Mas tudo tem o seu tempo de gestação, não se podem resolver de ânimo leve assuntos de tanta responsabilidade. Progressos apreciáveis, soluções à vista, se têm obtido em negociações; contudo, elas não podem ser conduzidas, regra geral, a céu aberto, nem delas se pode dar conhecimento, amiúde, ao País, por razões óbvias. Julgo poder afirmar, no entanto, que muito em breve o sr. Presidente da República fará uma comunicação ao País que lhe dará satisfação, pelo menos em parte, das suas legítimas ansiedades.
A todos os srs. ministros que aceitaram partilhar comigo o honroso encargo de formar o 2.° Governo Provisório, aquele que há-de levar a carta a Garcia, desejo significar o meu maior apreço e a mais leal amizade.
Certo que estou da alta capacidade governativa de VV. Exas., permitam-me uma referência de camaradagem aos jovens ministros militares, cuja presença no Governo do País deverá ser entendida como a garantia do mais fiel cumprimento do nosso programa e da consolidação e reforço da democracia.
Sr. Presidente da República:
São estas as palavras de um militar que põe acima de tudo os interesses da sua Pátria; um militar que a coragem e o patriotismo dos nossos jovens oficiais fizeram sugerir a V. Exa. para o cargo de primeiro-ministro. A todos esses meus camaradas dirijo o meu mais afectuoso reconhecimento e a certeza de que a minha investidura foi a consagração do movimento que sonharam, prepararam e realizaram, com os olhos postos na nossa querida Pátria e no nosso querido povo.

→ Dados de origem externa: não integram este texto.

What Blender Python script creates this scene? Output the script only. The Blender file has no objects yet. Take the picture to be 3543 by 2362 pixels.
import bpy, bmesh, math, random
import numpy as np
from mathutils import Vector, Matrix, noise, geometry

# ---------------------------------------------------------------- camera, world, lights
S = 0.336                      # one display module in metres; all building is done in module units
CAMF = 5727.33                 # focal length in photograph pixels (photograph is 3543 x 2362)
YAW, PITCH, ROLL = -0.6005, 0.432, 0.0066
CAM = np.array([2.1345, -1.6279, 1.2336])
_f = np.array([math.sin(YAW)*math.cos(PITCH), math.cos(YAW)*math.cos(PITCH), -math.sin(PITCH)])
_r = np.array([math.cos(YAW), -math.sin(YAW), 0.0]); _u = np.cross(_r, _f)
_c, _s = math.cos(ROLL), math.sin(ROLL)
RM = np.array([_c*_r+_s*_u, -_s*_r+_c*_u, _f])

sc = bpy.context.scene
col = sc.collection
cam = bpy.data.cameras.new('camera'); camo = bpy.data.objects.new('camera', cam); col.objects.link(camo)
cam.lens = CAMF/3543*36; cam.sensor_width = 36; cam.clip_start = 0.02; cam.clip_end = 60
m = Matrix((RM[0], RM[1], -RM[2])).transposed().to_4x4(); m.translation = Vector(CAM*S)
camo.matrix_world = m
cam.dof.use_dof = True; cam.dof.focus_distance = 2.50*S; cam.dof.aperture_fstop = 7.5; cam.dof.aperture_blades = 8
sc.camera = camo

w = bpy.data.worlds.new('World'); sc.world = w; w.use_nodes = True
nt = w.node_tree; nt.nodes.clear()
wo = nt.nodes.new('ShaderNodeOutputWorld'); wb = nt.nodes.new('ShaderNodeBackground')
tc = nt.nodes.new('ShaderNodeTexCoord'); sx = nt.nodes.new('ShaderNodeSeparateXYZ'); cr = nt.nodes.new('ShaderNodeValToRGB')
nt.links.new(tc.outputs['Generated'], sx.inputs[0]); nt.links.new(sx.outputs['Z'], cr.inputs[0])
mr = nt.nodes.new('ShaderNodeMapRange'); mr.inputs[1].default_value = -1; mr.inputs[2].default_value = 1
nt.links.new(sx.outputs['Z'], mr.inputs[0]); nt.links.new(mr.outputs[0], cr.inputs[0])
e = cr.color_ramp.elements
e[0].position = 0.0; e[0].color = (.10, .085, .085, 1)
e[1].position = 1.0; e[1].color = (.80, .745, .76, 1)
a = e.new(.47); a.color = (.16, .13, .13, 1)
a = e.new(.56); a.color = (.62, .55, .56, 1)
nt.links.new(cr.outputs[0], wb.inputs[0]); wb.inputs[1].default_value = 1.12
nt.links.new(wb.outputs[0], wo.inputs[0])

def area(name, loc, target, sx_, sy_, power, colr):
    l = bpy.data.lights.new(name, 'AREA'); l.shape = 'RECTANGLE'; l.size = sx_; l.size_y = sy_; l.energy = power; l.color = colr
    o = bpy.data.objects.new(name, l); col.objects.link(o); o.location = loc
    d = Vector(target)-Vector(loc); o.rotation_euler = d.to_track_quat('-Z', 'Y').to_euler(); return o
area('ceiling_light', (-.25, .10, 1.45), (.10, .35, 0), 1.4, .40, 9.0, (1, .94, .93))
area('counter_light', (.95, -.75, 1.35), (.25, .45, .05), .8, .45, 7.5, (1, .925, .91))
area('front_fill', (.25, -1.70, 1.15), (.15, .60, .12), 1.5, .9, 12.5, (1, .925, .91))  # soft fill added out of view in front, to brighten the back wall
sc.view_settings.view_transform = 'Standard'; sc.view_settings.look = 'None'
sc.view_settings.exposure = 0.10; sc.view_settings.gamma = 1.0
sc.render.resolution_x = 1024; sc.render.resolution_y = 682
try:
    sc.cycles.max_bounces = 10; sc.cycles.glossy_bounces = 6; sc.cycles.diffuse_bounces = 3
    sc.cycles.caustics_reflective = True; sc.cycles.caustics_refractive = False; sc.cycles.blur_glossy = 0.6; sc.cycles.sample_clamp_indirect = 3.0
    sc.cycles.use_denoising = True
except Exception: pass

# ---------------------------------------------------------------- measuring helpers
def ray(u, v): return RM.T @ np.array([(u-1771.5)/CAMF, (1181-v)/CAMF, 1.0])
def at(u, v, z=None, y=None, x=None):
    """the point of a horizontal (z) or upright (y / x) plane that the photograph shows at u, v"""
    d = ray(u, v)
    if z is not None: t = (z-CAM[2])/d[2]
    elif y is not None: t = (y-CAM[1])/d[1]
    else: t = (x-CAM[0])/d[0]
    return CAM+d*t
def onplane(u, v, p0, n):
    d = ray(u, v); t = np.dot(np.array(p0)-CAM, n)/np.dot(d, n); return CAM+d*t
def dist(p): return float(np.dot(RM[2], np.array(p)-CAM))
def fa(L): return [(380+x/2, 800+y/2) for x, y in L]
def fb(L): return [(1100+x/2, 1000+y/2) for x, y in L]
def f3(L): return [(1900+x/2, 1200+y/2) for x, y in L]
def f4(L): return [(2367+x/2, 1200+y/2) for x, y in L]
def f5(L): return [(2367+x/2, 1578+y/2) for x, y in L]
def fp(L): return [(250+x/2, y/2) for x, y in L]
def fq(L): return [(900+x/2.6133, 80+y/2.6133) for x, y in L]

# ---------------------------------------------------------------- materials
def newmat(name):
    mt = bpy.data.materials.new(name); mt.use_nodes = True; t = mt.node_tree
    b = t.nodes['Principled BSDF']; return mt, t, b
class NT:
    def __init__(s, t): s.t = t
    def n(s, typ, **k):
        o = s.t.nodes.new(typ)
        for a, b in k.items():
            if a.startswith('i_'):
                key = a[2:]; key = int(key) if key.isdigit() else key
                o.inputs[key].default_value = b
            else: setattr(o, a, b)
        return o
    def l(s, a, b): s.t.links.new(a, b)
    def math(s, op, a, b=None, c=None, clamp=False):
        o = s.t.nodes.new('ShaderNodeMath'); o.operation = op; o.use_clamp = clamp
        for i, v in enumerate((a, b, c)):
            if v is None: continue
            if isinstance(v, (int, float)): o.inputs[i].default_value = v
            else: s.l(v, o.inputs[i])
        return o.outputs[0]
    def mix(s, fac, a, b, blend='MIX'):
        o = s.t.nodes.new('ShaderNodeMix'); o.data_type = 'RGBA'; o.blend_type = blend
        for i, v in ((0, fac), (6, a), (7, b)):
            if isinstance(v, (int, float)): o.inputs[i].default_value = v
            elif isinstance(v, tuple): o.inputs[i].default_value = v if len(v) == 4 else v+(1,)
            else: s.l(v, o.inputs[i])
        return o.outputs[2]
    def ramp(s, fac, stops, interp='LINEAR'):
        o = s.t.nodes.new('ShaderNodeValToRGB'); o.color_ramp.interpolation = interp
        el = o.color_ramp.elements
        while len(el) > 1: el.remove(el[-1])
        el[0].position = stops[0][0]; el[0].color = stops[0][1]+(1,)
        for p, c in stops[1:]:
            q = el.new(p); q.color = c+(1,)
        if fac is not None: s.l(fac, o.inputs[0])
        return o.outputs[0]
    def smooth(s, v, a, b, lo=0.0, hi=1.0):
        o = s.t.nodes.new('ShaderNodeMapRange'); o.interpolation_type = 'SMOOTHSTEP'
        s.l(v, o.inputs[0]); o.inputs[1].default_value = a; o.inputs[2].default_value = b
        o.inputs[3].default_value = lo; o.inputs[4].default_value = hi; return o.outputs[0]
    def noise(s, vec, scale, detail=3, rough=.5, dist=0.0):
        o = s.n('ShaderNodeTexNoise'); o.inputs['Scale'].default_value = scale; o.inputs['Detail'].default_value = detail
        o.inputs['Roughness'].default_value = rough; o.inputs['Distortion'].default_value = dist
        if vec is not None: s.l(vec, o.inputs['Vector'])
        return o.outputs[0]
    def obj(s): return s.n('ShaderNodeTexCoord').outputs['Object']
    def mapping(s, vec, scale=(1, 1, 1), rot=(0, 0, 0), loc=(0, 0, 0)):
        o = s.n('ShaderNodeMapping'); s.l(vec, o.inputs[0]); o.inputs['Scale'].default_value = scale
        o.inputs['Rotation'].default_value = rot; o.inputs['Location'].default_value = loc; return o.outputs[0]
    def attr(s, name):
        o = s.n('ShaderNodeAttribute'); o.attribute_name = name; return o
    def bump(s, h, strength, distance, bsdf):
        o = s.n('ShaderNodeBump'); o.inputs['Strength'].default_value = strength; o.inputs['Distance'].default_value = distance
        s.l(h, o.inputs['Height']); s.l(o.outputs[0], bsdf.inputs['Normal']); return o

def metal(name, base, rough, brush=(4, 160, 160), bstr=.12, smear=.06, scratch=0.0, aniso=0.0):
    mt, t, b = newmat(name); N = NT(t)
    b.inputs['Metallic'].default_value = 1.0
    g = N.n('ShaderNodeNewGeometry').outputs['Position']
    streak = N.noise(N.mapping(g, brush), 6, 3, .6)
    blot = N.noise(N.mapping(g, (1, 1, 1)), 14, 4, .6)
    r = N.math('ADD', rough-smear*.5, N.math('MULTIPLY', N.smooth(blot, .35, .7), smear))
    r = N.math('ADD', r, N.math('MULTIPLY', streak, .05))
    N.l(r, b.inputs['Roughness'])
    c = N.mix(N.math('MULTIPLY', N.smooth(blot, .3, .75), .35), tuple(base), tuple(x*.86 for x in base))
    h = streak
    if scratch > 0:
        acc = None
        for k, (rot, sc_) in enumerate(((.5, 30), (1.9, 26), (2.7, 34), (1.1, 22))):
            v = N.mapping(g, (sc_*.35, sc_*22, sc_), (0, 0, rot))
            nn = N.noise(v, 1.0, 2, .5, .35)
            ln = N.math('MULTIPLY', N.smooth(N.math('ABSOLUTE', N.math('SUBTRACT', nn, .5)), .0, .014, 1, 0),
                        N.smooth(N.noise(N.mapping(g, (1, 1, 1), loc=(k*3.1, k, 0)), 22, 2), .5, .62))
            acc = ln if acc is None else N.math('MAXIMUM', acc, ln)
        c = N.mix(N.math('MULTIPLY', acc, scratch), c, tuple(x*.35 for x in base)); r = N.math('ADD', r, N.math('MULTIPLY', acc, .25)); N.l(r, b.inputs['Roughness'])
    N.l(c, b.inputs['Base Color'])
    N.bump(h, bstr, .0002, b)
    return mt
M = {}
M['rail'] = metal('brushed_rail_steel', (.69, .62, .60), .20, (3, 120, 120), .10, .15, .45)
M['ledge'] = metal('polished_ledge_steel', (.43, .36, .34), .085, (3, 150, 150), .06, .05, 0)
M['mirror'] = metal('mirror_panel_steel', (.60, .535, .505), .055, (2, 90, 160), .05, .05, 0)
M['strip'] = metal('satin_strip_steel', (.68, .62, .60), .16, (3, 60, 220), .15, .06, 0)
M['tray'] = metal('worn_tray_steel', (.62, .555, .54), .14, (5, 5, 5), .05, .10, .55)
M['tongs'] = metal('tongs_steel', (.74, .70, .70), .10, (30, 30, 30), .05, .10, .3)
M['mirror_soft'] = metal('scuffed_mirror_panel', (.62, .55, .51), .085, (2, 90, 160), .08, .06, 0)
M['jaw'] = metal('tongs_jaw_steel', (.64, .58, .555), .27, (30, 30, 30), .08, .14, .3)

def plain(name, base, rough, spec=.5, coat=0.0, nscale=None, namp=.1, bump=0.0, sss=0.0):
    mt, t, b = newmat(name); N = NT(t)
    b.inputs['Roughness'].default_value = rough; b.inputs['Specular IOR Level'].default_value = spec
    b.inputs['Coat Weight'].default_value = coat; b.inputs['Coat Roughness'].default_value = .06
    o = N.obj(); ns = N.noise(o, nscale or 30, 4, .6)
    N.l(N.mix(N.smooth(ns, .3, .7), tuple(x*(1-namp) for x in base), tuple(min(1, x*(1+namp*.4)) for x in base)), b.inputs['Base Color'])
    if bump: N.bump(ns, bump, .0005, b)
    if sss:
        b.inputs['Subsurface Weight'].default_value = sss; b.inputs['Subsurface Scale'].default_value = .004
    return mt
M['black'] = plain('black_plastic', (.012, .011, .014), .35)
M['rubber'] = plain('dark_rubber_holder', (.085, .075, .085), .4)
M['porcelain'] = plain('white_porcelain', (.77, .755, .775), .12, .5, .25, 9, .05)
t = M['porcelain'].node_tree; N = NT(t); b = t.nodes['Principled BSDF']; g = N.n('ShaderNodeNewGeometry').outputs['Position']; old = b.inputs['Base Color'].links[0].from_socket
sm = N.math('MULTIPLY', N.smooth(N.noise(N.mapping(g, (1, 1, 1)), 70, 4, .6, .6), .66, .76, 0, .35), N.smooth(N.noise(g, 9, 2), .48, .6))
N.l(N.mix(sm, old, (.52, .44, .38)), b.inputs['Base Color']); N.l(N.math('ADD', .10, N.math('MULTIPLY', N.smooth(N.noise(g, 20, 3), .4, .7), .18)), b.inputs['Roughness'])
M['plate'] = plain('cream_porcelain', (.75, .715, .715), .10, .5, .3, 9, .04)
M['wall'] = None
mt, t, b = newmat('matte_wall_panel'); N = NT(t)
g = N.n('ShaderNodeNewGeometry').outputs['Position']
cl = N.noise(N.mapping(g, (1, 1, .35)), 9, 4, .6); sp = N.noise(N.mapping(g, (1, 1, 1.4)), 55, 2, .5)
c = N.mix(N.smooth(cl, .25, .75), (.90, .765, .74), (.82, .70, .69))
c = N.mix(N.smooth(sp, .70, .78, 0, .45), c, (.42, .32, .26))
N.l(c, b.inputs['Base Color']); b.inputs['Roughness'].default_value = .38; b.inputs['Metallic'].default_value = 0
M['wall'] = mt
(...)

São para V. Exa., sr. Presidente da República, as minhas últimas palavras:
V. Exa. também colaborou na redacção do nosso programa, bem como o sr. general Costa Gomes. Empenhou também, como nós, a sua honra no compromisso do Programa do M. F. A.
Por todos estes motivos pode V. Exa. confiar que tudo farei para cumprir a nobre tarefa de que me incumbiu, que toda ela se resume no integral cumprimento do Programa do Movimento das Forças Armadas.